In many traditional workplaces, a person’s worth is tied to how much they can produce. Relationship-building, care work, creativity, lived experience, and community knowledge are all essential forms of labor that are often ignored or undervalued. At the same time, work that moves more slowly, happens intermittently, or is shaped by fluctuating capacity is often dismissed as less valuable, even when it can be more thoughtful, responsive, and enduring. Redefining value requires not only recognizing different kinds of labor, but also expanding what counts as meaningful production in the first place.

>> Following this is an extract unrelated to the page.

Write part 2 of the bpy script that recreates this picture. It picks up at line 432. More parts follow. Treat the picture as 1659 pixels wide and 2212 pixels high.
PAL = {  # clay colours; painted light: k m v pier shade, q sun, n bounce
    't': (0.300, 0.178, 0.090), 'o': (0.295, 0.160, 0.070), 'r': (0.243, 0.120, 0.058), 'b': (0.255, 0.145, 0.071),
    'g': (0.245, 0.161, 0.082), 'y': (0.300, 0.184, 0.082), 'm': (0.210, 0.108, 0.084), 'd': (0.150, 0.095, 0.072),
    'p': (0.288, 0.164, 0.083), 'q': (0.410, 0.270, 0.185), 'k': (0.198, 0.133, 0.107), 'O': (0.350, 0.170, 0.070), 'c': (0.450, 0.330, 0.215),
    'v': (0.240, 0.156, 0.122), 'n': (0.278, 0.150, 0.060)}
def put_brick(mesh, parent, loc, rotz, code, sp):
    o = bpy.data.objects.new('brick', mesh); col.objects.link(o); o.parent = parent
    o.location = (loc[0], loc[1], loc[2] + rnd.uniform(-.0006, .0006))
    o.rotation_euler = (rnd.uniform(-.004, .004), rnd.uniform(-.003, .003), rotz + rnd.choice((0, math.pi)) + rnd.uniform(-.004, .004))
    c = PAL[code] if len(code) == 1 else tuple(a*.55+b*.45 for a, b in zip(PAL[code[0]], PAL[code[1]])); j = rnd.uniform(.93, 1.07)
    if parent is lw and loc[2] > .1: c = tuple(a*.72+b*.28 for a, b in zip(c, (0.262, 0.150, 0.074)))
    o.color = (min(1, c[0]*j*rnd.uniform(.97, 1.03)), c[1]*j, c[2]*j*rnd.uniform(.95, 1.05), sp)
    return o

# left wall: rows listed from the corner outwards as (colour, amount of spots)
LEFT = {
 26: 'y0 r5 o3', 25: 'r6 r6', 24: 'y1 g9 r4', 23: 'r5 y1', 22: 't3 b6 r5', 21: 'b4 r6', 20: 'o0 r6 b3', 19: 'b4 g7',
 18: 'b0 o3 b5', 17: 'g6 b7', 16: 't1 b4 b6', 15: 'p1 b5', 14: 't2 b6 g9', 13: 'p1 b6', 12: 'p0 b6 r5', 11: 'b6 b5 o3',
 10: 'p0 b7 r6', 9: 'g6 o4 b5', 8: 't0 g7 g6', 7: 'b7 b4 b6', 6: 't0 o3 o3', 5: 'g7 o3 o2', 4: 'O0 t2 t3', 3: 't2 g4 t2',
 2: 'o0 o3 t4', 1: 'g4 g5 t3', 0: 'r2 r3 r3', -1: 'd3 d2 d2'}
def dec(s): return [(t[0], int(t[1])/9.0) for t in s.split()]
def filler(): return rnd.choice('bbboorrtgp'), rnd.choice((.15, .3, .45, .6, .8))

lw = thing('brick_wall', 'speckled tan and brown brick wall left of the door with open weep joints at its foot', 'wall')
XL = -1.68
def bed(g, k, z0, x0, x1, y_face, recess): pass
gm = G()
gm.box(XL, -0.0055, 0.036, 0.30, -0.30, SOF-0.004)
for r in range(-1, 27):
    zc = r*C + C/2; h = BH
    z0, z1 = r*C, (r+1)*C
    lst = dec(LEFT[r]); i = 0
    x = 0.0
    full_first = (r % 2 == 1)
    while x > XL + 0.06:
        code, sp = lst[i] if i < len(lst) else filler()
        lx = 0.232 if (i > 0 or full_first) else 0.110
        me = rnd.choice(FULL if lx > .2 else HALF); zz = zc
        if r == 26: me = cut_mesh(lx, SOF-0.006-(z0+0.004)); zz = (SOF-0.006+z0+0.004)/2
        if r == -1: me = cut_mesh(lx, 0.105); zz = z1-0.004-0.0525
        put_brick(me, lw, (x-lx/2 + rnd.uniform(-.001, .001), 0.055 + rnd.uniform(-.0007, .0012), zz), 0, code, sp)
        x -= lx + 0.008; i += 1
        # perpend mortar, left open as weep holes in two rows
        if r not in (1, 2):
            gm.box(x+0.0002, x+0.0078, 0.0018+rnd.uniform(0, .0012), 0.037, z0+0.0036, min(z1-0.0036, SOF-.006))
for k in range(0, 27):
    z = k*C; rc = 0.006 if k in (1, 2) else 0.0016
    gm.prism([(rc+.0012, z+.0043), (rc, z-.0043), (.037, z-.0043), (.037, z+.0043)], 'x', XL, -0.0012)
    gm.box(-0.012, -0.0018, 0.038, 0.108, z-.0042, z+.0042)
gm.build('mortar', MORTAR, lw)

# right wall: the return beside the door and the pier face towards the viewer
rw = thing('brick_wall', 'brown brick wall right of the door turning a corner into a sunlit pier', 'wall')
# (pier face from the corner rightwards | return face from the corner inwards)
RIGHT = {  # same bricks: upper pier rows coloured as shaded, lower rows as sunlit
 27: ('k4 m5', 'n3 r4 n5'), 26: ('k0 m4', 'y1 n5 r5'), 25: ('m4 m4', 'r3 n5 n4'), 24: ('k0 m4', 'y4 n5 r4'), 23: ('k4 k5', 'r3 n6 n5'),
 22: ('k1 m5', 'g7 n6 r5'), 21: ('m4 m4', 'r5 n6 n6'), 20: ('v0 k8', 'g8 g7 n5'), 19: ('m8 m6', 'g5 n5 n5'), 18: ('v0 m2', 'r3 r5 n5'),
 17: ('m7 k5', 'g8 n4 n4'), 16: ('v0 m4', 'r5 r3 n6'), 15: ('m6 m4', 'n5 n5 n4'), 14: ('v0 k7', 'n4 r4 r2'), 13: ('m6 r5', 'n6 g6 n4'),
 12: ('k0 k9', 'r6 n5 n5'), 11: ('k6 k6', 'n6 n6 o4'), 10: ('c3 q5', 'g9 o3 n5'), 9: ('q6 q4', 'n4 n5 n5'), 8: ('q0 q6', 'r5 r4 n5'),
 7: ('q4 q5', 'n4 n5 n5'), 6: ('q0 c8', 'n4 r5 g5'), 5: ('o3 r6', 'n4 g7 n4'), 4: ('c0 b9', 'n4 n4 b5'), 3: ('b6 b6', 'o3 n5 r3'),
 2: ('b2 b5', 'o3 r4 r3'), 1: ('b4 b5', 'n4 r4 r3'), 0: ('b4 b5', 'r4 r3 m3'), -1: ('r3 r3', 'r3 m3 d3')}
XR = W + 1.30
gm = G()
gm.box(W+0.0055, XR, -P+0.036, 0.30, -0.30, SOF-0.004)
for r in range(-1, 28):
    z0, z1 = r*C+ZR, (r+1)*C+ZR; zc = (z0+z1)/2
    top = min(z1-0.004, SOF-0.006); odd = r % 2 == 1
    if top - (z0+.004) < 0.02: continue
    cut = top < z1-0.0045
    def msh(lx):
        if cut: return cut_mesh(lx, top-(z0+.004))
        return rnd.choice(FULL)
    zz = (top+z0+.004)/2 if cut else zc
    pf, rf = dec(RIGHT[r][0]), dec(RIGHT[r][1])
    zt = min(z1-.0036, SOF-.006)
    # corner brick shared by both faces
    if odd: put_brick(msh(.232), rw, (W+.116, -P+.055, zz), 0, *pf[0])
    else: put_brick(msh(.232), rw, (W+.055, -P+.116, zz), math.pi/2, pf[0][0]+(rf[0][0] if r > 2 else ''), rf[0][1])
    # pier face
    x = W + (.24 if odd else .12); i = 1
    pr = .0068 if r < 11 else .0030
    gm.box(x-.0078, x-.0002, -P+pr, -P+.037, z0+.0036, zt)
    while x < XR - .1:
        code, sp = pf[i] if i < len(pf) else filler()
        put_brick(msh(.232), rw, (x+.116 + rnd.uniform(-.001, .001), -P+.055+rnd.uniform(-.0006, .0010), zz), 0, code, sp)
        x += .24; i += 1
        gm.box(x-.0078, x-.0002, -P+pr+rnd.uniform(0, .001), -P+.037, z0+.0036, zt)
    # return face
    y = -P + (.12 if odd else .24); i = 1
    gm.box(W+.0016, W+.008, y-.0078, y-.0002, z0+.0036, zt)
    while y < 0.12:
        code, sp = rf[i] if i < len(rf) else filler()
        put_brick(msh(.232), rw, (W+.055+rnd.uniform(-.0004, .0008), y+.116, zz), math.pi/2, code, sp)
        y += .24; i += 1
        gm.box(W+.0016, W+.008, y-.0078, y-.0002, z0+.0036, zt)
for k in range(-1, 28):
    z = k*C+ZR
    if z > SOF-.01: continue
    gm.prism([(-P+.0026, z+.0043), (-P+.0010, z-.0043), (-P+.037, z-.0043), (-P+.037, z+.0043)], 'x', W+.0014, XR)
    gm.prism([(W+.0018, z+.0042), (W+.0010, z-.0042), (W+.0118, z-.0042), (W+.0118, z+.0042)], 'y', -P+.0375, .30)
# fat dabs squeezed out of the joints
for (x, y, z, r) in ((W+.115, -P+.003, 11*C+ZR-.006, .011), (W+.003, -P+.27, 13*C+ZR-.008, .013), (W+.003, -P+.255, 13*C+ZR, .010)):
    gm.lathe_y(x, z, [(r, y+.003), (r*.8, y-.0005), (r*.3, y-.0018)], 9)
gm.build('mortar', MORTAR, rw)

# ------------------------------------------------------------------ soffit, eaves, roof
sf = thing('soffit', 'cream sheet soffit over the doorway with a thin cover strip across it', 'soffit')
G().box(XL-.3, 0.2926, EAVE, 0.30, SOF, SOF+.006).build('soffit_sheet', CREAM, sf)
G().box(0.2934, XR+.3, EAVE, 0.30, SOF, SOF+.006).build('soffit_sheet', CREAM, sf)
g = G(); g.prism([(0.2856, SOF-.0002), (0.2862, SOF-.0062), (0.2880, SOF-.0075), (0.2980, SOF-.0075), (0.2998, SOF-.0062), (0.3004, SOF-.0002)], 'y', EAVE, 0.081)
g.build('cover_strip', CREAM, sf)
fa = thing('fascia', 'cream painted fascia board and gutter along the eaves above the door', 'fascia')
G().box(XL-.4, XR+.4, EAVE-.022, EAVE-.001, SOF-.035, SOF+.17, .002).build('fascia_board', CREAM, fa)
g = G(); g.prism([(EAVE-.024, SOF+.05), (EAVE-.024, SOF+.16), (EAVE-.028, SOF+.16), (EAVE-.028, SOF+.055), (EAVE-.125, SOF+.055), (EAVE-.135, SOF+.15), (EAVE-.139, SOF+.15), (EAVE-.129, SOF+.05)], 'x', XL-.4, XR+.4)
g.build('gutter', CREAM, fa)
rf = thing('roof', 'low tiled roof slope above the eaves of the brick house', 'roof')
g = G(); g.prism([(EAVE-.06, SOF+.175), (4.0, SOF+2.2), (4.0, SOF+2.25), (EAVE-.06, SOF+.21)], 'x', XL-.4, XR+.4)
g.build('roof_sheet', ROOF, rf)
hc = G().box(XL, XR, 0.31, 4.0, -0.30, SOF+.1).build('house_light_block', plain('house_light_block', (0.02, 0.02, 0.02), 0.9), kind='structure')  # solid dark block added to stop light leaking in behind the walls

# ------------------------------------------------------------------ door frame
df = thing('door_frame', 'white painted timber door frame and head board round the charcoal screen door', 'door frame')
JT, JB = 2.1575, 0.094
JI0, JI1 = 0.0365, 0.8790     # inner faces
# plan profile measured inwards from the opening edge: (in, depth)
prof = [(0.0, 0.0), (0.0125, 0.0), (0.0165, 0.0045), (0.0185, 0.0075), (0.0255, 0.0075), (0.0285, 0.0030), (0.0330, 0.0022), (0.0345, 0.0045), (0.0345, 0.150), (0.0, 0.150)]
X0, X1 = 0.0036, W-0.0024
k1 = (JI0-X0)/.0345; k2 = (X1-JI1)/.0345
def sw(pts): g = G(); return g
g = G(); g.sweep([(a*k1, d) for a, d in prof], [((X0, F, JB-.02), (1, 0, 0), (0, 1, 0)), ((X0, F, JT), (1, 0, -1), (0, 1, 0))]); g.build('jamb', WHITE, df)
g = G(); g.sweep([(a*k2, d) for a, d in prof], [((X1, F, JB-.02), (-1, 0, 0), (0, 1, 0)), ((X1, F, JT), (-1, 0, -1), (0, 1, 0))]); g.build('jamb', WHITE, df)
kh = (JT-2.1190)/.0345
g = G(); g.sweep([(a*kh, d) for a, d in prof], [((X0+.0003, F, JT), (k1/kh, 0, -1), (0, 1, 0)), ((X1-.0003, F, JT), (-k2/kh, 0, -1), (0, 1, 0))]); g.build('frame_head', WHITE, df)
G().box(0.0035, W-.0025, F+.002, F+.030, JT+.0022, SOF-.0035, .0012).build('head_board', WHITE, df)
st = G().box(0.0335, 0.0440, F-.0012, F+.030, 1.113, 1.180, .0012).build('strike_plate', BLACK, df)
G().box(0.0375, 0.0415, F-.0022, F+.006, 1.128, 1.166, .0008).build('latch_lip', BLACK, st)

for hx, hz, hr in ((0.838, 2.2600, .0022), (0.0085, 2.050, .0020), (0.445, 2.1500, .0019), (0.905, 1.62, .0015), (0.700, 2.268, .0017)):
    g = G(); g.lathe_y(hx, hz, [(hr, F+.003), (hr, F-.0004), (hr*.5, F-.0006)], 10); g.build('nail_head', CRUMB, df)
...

Access to income, meaningful work, and financial stability cannot be contingent on meeting narrow definitions of productivity. When Disabled people are excluded from traditional employment, the result is not just individual hardship, it is systemic inequity. It reinforces cycles of poverty, limits access to healthcare and resources, and concentrates decision-making power in the hands of those who already meet dominant norms. Expanding access to work that is flexible, adaptive, and rooted in equity is not simply about inclusion, it is about redistributing opportunity, stability, and power in ways that allow more people to live with autonomy and dignity.
Designing work that works for Disabled people interrupts that system.
It creates pathways for resilience because the systems are adaptable. And it moves toward a future where work is not something people must contort themselves to survive, but something that can support their lives, their health, and their communities.